We're talking about the girls representing the Atlee junior league softball team from Mechanicsville, Va. They played and won a game at the Junior League World Series in Kirkland, Washington, recently, and half a dozen of them threw out Bronx salutes in a postgame photo. There had been some contention with the other team - reports say a player and coach from Kirkland’s team were thrown out of the game for relaying Atlee’s signals from second base to their batters - but that's neither here nor there, as people always say for no good reason.
This is. |
The picture was Snapchatted, the other team howled, and the Atlee girls apologized Saturday, but as with most apologies, it was too late.
Kevin Fountain, a Little League spokesman, said the Snap was "inappropriate," telling a Richmond reporter that it violated the league’s "policies regarding unsportsmanlike conduct."
Atlee team manager Scott Currie found out about the photo shortly after the team posted it. He immediately reprimanded the girls involved, and had them delete the post and apologize to the Kirkland girls.

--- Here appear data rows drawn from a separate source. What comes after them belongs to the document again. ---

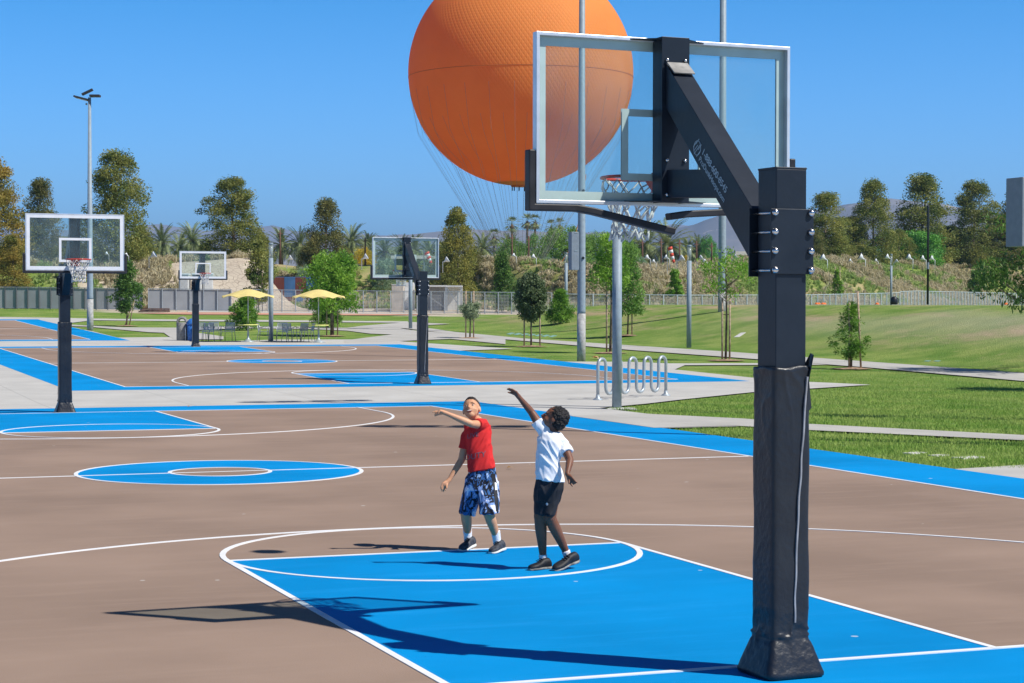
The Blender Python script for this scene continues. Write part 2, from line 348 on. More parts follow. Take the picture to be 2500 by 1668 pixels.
def court(x0, y0):
    W, L_, lw = 25*FT, 94*FT, .0508
    R = lambda a, b, c, d: [(x0+a, y0+b), (x0+c, y0+b), (x0+c, y0+d), (x0+a, y0+d)]
    drape('court_surround', R(-W-1.52, -1.35, W+1.52, L_+1.75), .0015, M_BLU)
    drape('court_floor', R(-W, 0, W, L_), .003, M_BRN)
    k = 6*FT; f = 19*FT
    drape('court_key', R(-k, 0, k, f), .0045, M_BLU); drape('court_key', R(-k, L_-f, k, L_), .0045, M_BLU)
    def disc(cy, r, off, m): drape('court_circle', [(x0+r*math.cos(a), y0+cy+r*math.sin(a)) for a in np.linspace(0, 2*math.pi, 73)[:-1]], off, m, 0)
    disc(L_/2, k, .0045, M_BLU); disc(L_/2, 2.1*FT, .006, M_BRN)
    mb = MB(); lv = [0]
    def P(x, y): return (x0+x, y0+y, zt(x0+x, y0+y)+.0075+lv[0]*.00012)
    def skirt(vs, n):      # the painted film's edges, down to the slab
        for o in (0, 1):
            e = [vs[2*i+o] for i in range(n+1)]; q = []
            for p in e: q += [p, (p[0], p[1], p[2]-.007)]
            mb.add(q, [(2*i, 2*i+1, 2*i+3, 2*i+2) for i in range(n)])
    def seg(ax, ay, bx, by):
        lv[0] += 1; n = max(1, int(math.hypot(bx-ax, by-ay)/2)); dx, dy = bx-ax, by-ay; l = math.hypot(dx, dy); ox, oy = -dy/l*lw/2, dx/l*lw/2; vs = []
        for i in range(n+1):
            t = i/n; vs += [P(ax+dx*t-ox, ay+dy*t-oy), P(ax+dx*t+ox, ay+dy*t+oy)]
        skirt(vs, n); mb.add(vs, [(2*i, 2*i+2, 2*i+3, 2*i+1) for i in range(n)])
    def arc(cx, cy, r, a0, a1, w=lw, n=72):
        vs = []; lv[0] += 1
        for i in range(n+1):
            a = a0+(a1-a0)*i/n; vs += [P(cx+(r-w)*math.cos(a), cy+(r-w)*math.sin(a)), P(cx+r*math.cos(a), cy+r*math.sin(a))]
        skirt(vs, n); mb.add(vs, [(2*i, 2*i+1, 2*i+3, 2*i+2) for i in range(n)])
    h = lw/2
    seg(-W, h, W, h); seg(-W, L_-h, W, L_-h); seg(-W+h, 0, -W+h, L_); seg(W-h, 0, W-h, L_); seg(-W, L_/2, -k, L_/2); seg(k, L_/2, W, L_/2); seg(-k, L_/2, k, L_/2)
    arc(0, L_/2, k, 0, 2*math.pi); arc(0, L_/2, 2.17*FT, 0, 2*math.pi)
    for s, b in ((1, 0), (-1, L_)):
        seg(-k+h, b, -k+h, b+s*f); seg(k-h, b, k-h, b+s*f); seg(-k, b+s*(f-h), k, b+s*(f-h)); arc(0, b+s*(f-h), k, 0, 2*math.pi)
        r3 = 19.75*FT; arc(0, b+s*5.25*FT, r3, 0 if s > 0 else math.pi, math.pi if s > 0 else 2*math.pi)
        seg(-r3+h, b, -r3+h, b+s*5.25*FT); seg(r3-h, b, r3-h, b+s*5.25*FT)
    struct(mb.build('court_lines', M_LINE))
XB, YB = 34.34*FT, 126.33*FT
court(0, 0); court(XB, YB); court(.3, 77.4)

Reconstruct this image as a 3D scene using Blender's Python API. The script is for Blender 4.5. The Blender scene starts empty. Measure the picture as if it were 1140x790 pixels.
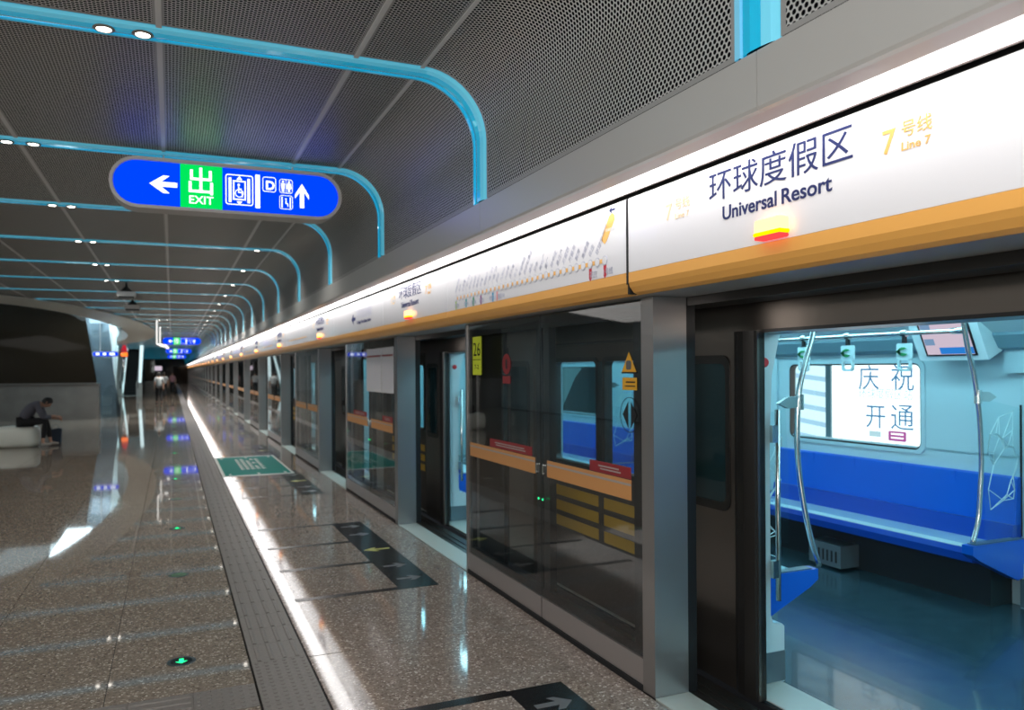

He did not agree when the Little League brass told the team to go home, they were disqualified, however.
"It’s a travesty for these girls," he told the Richmond Times-Dispatch. "Yes, they screwed up, but I don’t think the punishment fit the crime."
Well, a long-standing tradition in jurisprudence says the guilty party does not have right of approval over their sentence. Sure, it was tough that the entire team was punished for the actions of a few of the girls, but that's another tradition: sometimes all of society suffers for the transgressions of a very few.
If nothing else, the girls all learned that lesson this summer. And that's Key.